(Exercise)
Quote the full listing word for word.

(Dataset extract)
··········

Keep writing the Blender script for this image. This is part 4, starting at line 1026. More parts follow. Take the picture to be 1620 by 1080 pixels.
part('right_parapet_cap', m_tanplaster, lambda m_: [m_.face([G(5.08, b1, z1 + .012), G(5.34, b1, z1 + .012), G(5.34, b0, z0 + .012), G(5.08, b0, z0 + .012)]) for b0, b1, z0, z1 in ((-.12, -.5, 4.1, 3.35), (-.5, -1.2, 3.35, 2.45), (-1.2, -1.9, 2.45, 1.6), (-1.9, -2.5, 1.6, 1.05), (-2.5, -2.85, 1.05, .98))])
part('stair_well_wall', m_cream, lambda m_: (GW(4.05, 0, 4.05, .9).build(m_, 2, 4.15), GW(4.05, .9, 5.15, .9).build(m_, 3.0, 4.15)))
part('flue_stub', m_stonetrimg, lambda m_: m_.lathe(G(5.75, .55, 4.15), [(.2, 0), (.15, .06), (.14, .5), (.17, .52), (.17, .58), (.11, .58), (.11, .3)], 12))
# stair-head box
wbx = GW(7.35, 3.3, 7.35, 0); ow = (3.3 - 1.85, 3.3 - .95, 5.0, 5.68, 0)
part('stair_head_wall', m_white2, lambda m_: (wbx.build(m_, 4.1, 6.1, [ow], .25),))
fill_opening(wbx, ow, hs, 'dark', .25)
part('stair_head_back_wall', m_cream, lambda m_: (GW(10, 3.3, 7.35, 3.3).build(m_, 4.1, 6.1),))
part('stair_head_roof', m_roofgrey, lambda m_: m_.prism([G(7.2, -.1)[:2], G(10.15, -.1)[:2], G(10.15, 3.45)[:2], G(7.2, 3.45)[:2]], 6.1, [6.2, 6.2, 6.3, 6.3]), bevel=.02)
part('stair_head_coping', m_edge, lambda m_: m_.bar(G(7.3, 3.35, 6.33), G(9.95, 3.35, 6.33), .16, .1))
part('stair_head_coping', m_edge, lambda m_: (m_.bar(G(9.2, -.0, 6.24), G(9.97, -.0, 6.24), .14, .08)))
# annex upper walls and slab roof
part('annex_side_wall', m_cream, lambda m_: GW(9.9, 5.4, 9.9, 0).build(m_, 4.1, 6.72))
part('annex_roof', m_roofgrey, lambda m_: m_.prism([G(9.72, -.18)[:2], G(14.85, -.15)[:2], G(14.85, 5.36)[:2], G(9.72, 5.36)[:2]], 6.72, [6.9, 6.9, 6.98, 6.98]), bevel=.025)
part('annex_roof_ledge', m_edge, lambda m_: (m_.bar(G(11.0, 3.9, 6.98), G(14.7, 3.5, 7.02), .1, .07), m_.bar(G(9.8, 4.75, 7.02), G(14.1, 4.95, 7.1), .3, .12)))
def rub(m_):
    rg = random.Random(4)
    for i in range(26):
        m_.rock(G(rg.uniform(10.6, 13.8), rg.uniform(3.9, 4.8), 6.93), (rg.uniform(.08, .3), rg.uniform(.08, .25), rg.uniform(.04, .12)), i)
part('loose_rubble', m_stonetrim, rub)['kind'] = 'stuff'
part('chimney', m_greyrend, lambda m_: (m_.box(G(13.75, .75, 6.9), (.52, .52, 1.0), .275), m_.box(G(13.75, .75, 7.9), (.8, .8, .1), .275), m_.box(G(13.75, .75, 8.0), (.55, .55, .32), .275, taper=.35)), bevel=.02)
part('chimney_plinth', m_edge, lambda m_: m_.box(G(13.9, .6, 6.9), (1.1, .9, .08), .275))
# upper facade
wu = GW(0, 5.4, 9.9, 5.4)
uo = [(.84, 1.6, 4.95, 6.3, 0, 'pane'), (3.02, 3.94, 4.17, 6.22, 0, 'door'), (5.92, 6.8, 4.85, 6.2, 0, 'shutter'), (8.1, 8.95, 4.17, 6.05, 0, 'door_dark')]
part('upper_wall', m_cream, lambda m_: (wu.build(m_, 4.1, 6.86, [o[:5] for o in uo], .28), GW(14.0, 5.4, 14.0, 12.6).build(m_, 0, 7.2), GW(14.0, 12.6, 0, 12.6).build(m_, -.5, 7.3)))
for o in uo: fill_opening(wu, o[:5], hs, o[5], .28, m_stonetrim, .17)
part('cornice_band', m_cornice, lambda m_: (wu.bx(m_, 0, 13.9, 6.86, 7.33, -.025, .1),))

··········

(Full response)
Keep writing the Blender script for this image. This is part 4, starting at line 1026. More parts follow. Take the picture to be 1620 by 1080 pixels.
part('right_parapet_cap', m_tanplaster, lambda m_: [m_.face([G(5.08, b1, z1 + .012), G(5.34, b1, z1 + .012), G(5.34, b0, z0 + .012), G(5.08, b0, z0 + .012)]) for b0, b1, z0, z1 in ((-.12, -.5, 4.1, 3.35), (-.5, -1.2, 3.35, 2.45), (-1.2, -1.9, 2.45, 1.6), (-1.9, -2.5, 1.6, 1.05), (-2.5, -2.85, 1.05, .98))])
part('stair_well_wall', m_cream, lambda m_: (GW(4.05, 0, 4.05, .9).build(m_, 2, 4.15), GW(4.05, .9, 5.15, .9).build(m_, 3.0, 4.15)))
part('flue_stub', m_stonetrimg, lambda m_: m_.lathe(G(5.75, .55, 4.15), [(.2, 0), (.15, .06), (.14, .5), (.17, .52), (.17, .58), (.11, .58), (.11, .3)], 12))
# stair-head box
wbx = GW(7.35, 3.3, 7.35, 0); ow = (3.3 - 1.85, 3.3 - .95, 5.0, 5.68, 0)
part('stair_head_wall', m_white2, lambda m_: (wbx.build(m_, 4.1, 6.1, [ow], .25),))
fill_opening(wbx, ow, hs, 'dark', .25)
part('stair_head_back_wall', m_cream, lambda m_: (GW(10, 3.3, 7.35, 3.3).build(m_, 4.1, 6.1),))
part('stair_head_roof', m_roofgrey, lambda m_: m_.prism([G(7.2, -.1)[:2], G(10.15, -.1)[:2], G(10.15, 3.45)[:2], G(7.2, 3.45)[:2]], 6.1, [6.2, 6.2, 6.3, 6.3]), bevel=.02)
part('stair_head_coping', m_edge, lambda m_: m_.bar(G(7.3, 3.35, 6.33), G(9.95, 3.35, 6.33), .16, .1))
part('stair_head_coping', m_edge, lambda m_: (m_.bar(G(9.2, -.0, 6.24), G(9.97, -.0, 6.24), .14, .08)))
# annex upper walls and slab roof
part('annex_side_wall', m_cream, lambda m_: GW(9.9, 5.4, 9.9, 0).build(m_, 4.1, 6.72))
part('annex_roof', m_roofgrey, lambda m_: m_.prism([G(9.72, -.18)[:2], G(14.85, -.15)[:2], G(14.85, 5.36)[:2], G(9.72, 5.36)[:2]], 6.72, [6.9, 6.9, 6.98, 6.98]), bevel=.025)
part('annex_roof_ledge', m_edge, lambda m_: (m_.bar(G(11.0, 3.9, 6.98), G(14.7, 3.5, 7.02), .1, .07), m_.bar(G(9.8, 4.75, 7.02), G(14.1, 4.95, 7.1), .3, .12)))
def rub(m_):
    rg = random.Random(4)
    for i in range(26):
        m_.rock(G(rg.uniform(10.6, 13.8), rg.uniform(3.9, 4.8), 6.93), (rg.uniform(.08, .3), rg.uniform(.08, .25), rg.uniform(.04, .12)), i)
part('loose_rubble', m_stonetrim, rub)['kind'] = 'stuff'
part('chimney', m_greyrend, lambda m_: (m_.box(G(13.75, .75, 6.9), (.52, .52, 1.0), .275), m_.box(G(13.75, .75, 7.9), (.8, .8, .1), .275), m_.box(G(13.75, .75, 8.0), (.55, .55, .32), .275, taper=.35)), bevel=.02)
part('chimney_plinth', m_edge, lambda m_: m_.box(G(13.9, .6, 6.9), (1.1, .9, .08), .275))
# upper facade
wu = GW(0, 5.4, 9.9, 5.4)
uo = [(.84, 1.6, 4.95, 6.3, 0, 'pane'), (3.02, 3.94, 4.17, 6.22, 0, 'door'), (5.92, 6.8, 4.85, 6.2, 0, 'shutter'), (8.1, 8.95, 4.17, 6.05, 0, 'door_dark')]
part('upper_wall', m_cream, lambda m_: (wu.build(m_, 4.1, 6.86, [o[:5] for o in uo], .28), GW(14.0, 5.4, 14.0, 12.6).build(m_, 0, 7.2), GW(14.0, 12.6, 0, 12.6).build(m_, -.5, 7.3)))
for o in uo: fill_opening(wu, o[:5], hs, o[5], .28, m_stonetrim, .17)
part('cornice_band', m_cornice, lambda m_: (wu.bx(m_, 0, 13.9, 6.86, 7.33, -.025, .1),))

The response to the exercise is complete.